▸ **Exercise aim**: Repeat each entry as written, dropping any picture you find.

▸ **Material provided**:
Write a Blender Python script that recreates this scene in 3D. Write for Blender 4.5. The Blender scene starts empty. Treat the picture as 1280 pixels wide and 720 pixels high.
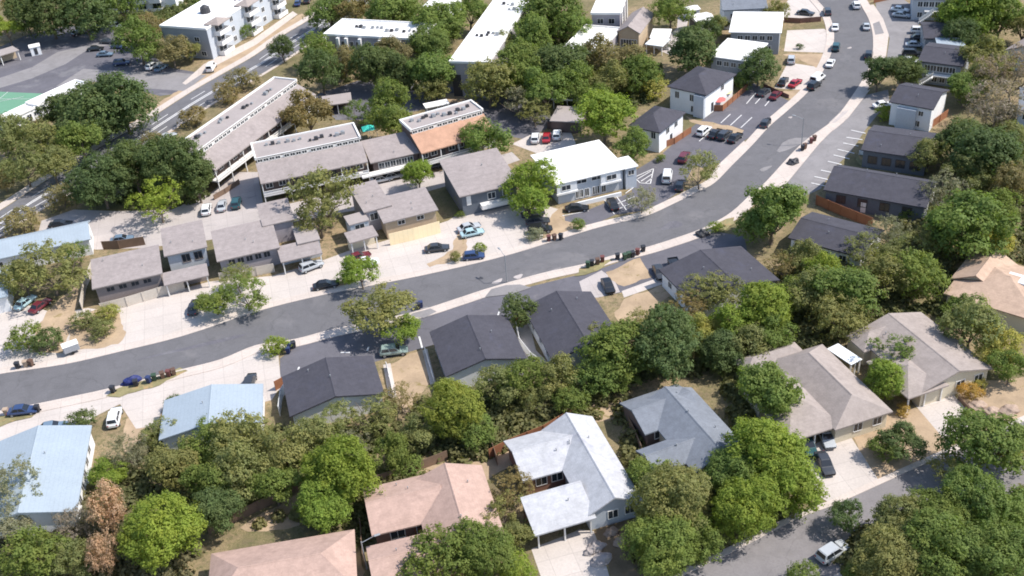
import bpy, bmesh, math, random
import numpy as np
from mathutils import Vector, Matrix
random.seed(7)
scene = bpy.context.scene
COL = scene.collection
rad = math.radians

# ------------------------------------------------------------------ survey of the place (a pixel of the photo -> a point of the ground)
F_PX, PITCH, ROLL, CAM_H = 1350.0, rad(33.5), rad(-5.2), 105.0
_up = Vector((math.sin(ROLL)*math.cos(PITCH), -math.cos(ROLL)*math.cos(PITCH), -math.sin(PITCH)))   # in camera axes x right, y down, z forward
_fw = Vector((0, 0, 1)); _Y = (_fw - _up*_fw.dot(_up)).normalized(); _X = _Y.cross(_up)
def c2w(v): return Vector((v.dot(_X), v.dot(_Y), v.dot(_up)))
def at(p, z=0.0):
    d = c2w(Vector(((p[0]-640)/F_PX, (p[1]-360)/F_PX, 1.0)))
    t = (z-CAM_H)/d.z
    return Vector((d.x*t, d.y*t, z))
def scale_at(p, z=0.0):
    d = c2w(Vector(((p[0]-640)/F_PX, (p[1]-360)/F_PX, 1.0)))
    return F_PX/((z-CAM_H)/d.z)
cam_d = bpy.data.cameras.new('camera'); cam = bpy.data.objects.new('camera', cam_d); COL.objects.link(cam)
cam_d.sensor_width = 36; cam_d.lens = 36*F_PX/1280; cam_d.clip_end = 9000; cam_d.clip_start = 1
r_, u_, b_ = c2w(Vector((1,0,0))), c2w(Vector((0,-1,0))), c2w(Vector((0,0,-1)))
cam.matrix_world = Matrix(((r_.x,u_.x,b_.x,0),(r_.y,u_.y,b_.y,0),(r_.z,u_.z,b_.z,CAM_H),(0,0,0,1)))
scene.camera = cam
scene.cycles.filter_width = 1.8   # the soft drone lens

# ------------------------------------------------------------------ light
SUN_EL, SUN_AZ = rad(53), rad(94)
w = bpy.data.worlds.new('World'); scene.world = w; w.use_nodes = True
nt = w.node_tree; bg = nt.nodes['Background']
sky = nt.nodes.new('ShaderNodeTexSky'); sky.sky_type = 'NISHITA'; sky.sun_disc = False
sky.sun_elevation = SUN_EL; sky.sun_rotation = SUN_AZ
nt.links.new(sky.outputs[0], bg.inputs[0]); bg.inputs[1].default_value = 0.15
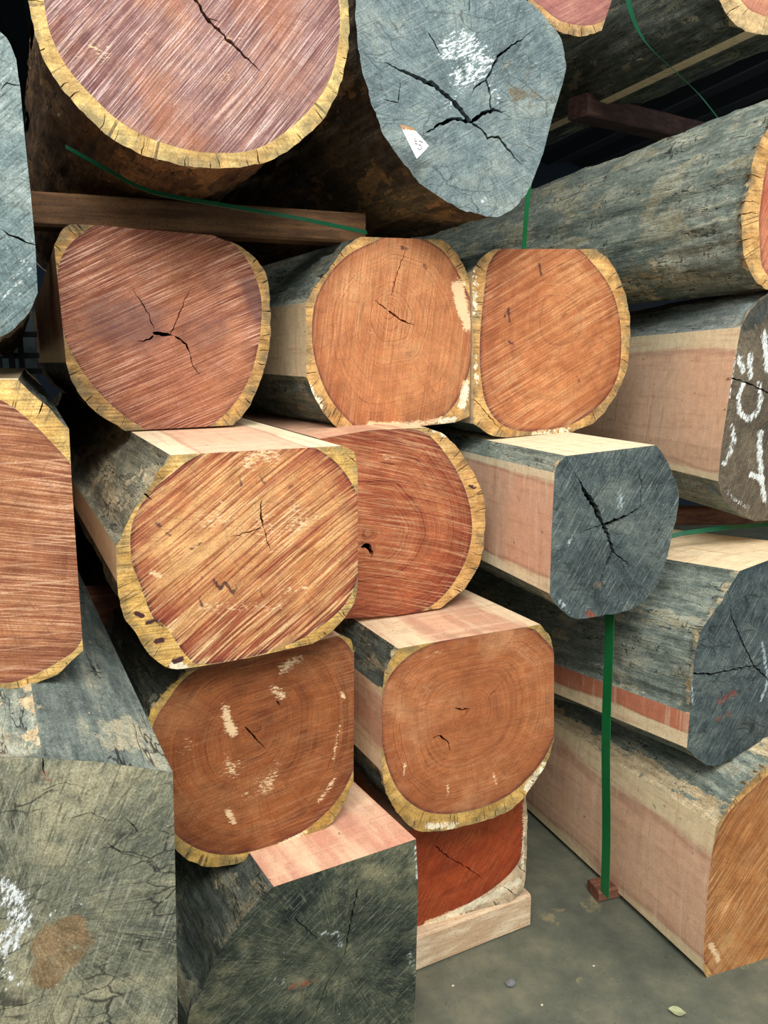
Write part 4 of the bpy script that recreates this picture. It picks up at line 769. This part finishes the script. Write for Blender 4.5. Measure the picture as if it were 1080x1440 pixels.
# ------------------------------------------------------------------ litter on the floor
def lump_obj(name, label, cat, c, r, sq, mat, seed, group=None):
    V = []; F = []; nu, nv = 12, 7
    for j in range(nv+1):
        ph = math.pi*j/nv
        for i in range(nu):
            th = 2*math.pi*i/nu; V.append((math.sin(ph)*math.cos(th), math.sin(ph)*math.sin(th), math.cos(ph)))
    V = np.array(V); V = V*(0.75+0.5*fbm(V*1.6+seed, seed, 2))[:, None]*np.array([r, r*0.8, r*sq]); V[:, 2] -= V[:, 2].min()
    for j in range(nv):
        for i in range(nu): F.append((j*nu+i, (j+1)*nu+i, (j+1)*nu+(i+1) % nu, j*nu+(i+1) % nu))
    o = mesh_obj(name, V, F, mat, smooth=False); o.location = c; return tag(o, label, cat, group)
STONE = mat_flat('grey_stone', rgb(118, 120, 122), 0.8); CHIP = mat_flat('wood_chip', rgb(206, 196, 168), 0.8); LEAFM = mat_flat('dry_leaf', rgb(168, 172, 132), 0.7)
lump_obj('pebble', 'small grey pebble on the concrete, below the pale floor timber', 'pebble', at_z(718, 1386, 0), 0.013, 0.6, STONE, 3)
for (x, y), lb in {(637, 1387): 'tiny pale wood chip on the concrete near the dark mossy log end', (835, 1359): 'tiny pale wood chip on the concrete between pebble and strapped log', (762, 1414): 'tiny pale chip on the concrete right below the grey pebble'}.items():
    lump_obj('wood_chip', lb, 'chip', at_z(x, y, 0), 0.0035, 0.5, CHIP, x)
c = at_z(952, 1424, 0.002); V = []; F = []
for j in range(9):
    t = j/8; ww = 0.012*math.sin(math.pi*min(1, t*0.92+0.04))
    for s_ in (-1, 0, 1): V.append(c+np.array([(t-0.5)*0.03+s_*ww*0.6, -(t-0.5)*0.024+s_*ww, 0.003*abs(s_)+0.002]))
for j in range(8):
    for i in range(2): F.append((j*3+i, j*3+i+1, j*3+i+4, j*3+i+3))
o = mesh_obj('fallen_leaf', V, F, LEAFM); cc = Vector(c)
for v in o.data.vertices: v.co -= cc
o.location = cc; tag(o, 'small pale green leaf on the concrete at the bottom edge', 'leaf')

▸ **Correct output**:
Write a Blender Python script that recreates this scene in 3D. Write for Blender 4.5. The Blender scene starts empty. Treat the picture as 1280 pixels wide and 720 pixels high.
import bpy, bmesh, math, random
import numpy as np
from mathutils import Vector, Matrix
random.seed(7)
scene = bpy.context.scene
COL = scene.collection
rad = math.radians

# ------------------------------------------------------------------ survey of the place (a pixel of the photo -> a point of the ground)
F_PX, PITCH, ROLL, CAM_H = 1350.0, rad(33.5), rad(-5.2), 105.0
_up = Vector((math.sin(ROLL)*math.cos(PITCH), -math.cos(ROLL)*math.cos(PITCH), -math.sin(PITCH)))   # in camera axes x right, y down, z forward
_fw = Vector((0, 0, 1)); _Y = (_fw - _up*_fw.dot(_up)).normalized(); _X = _Y.cross(_up)
def c2w(v): return Vector((v.dot(_X), v.dot(_Y), v.dot(_up)))
def at(p, z=0.0):
    d = c2w(Vector(((p[0]-640)/F_PX, (p[1]-360)/F_PX, 1.0)))
    t = (z-CAM_H)/d.z
    return Vector((d.x*t, d.y*t, z))
def scale_at(p, z=0.0):
    d = c2w(Vector(((p[0]-640)/F_PX, (p[1]-360)/F_PX, 1.0)))
    return F_PX/((z-CAM_H)/d.z)
cam_d = bpy.data.cameras.new('camera'); cam = bpy.data.objects.new('camera', cam_d); COL.objects.link(cam)
cam_d.sensor_width = 36; cam_d.lens = 36*F_PX/1280; cam_d.clip_end = 9000; cam_d.clip_start = 1
r_, u_, b_ = c2w(Vector((1,0,0))), c2w(Vector((0,-1,0))), c2w(Vector((0,0,-1)))
cam.matrix_world = Matrix(((r_.x,u_.x,b_.x,0),(r_.y,u_.y,b_.y,0),(r_.z,u_.z,b_.z,CAM_H),(0,0,0,1)))
scene.camera = cam
scene.cycles.filter_width = 1.8   # the soft drone lens

# ------------------------------------------------------------------ light
SUN_EL, SUN_AZ = rad(53), rad(94)
w = bpy.data.worlds.new('World'); scene.world = w; w.use_nodes = True
nt = w.node_tree; bg = nt.nodes['Background']
sky = nt.nodes.new('ShaderNodeTexSky'); sky.sky_type = 'NISHITA'; sky.sun_disc = False
sky.sun_elevation = SUN_EL; sky.sun_rotation = SUN_AZ
nt.links.new(sky.outputs[0], bg.inputs[0]); bg.inputs[1].default_value = 0.15
Write part 4 of the bpy script that recreates this picture. It picks up at line 769. This part finishes the script. Write for Blender 4.5. Measure the picture as if it were 1080x1440 pixels.
# ------------------------------------------------------------------ litter on the floor
def lump_obj(name, label, cat, c, r, sq, mat, seed, group=None):
    V = []; F = []; nu, nv = 12, 7
    for j in range(nv+1):
        ph = math.pi*j/nv
        for i in range(nu):
            th = 2*math.pi*i/nu; V.append((math.sin(ph)*math.cos(th), math.sin(ph)*math.sin(th), math.cos(ph)))
    V = np.array(V); V = V*(0.75+0.5*fbm(V*1.6+seed, seed, 2))[:, None]*np.array([r, r*0.8, r*sq]); V[:, 2] -= V[:, 2].min()
    for j in range(nv):
        for i in range(nu): F.append((j*nu+i, (j+1)*nu+i, (j+1)*nu+(i+1) % nu, j*nu+(i+1) % nu))
    o = mesh_obj(name, V, F, mat, smooth=False); o.location = c; return tag(o, label, cat, group)
STONE = mat_flat('grey_stone', rgb(118, 120, 122), 0.8); CHIP = mat_flat('wood_chip', rgb(206, 196, 168), 0.8); LEAFM = mat_flat('dry_leaf', rgb(168, 172, 132), 0.7)
lump_obj('pebble', 'small grey pebble on the concrete, below the pale floor timber', 'pebble', at_z(718, 1386, 0), 0.013, 0.6, STONE, 3)
for (x, y), lb in {(637, 1387): 'tiny pale wood chip on the concrete near the dark mossy log end', (835, 1359): 'tiny pale wood chip on the concrete between pebble and strapped log', (762, 1414): 'tiny pale chip on the concrete right below the grey pebble'}.items():
    lump_obj('wood_chip', lb, 'chip', at_z(x, y, 0), 0.0035, 0.5, CHIP, x)
c = at_z(952, 1424, 0.002); V = []; F = []
for j in range(9):
    t = j/8; ww = 0.012*math.sin(math.pi*min(1, t*0.92+0.04))
    for s_ in (-1, 0, 1): V.append(c+np.array([(t-0.5)*0.03+s_*ww*0.6, -(t-0.5)*0.024+s_*ww, 0.003*abs(s_)+0.002]))
for j in range(8):
    for i in range(2): F.append((j*3+i, j*3+i+1, j*3+i+4, j*3+i+3))
o = mesh_obj('fallen_leaf', V, F, LEAFM); cc = Vector(c)
for v in o.data.vertices: v.co -= cc
o.location = cc; tag(o, 'small pale green leaf on the concrete at the bottom edge', 'leaf')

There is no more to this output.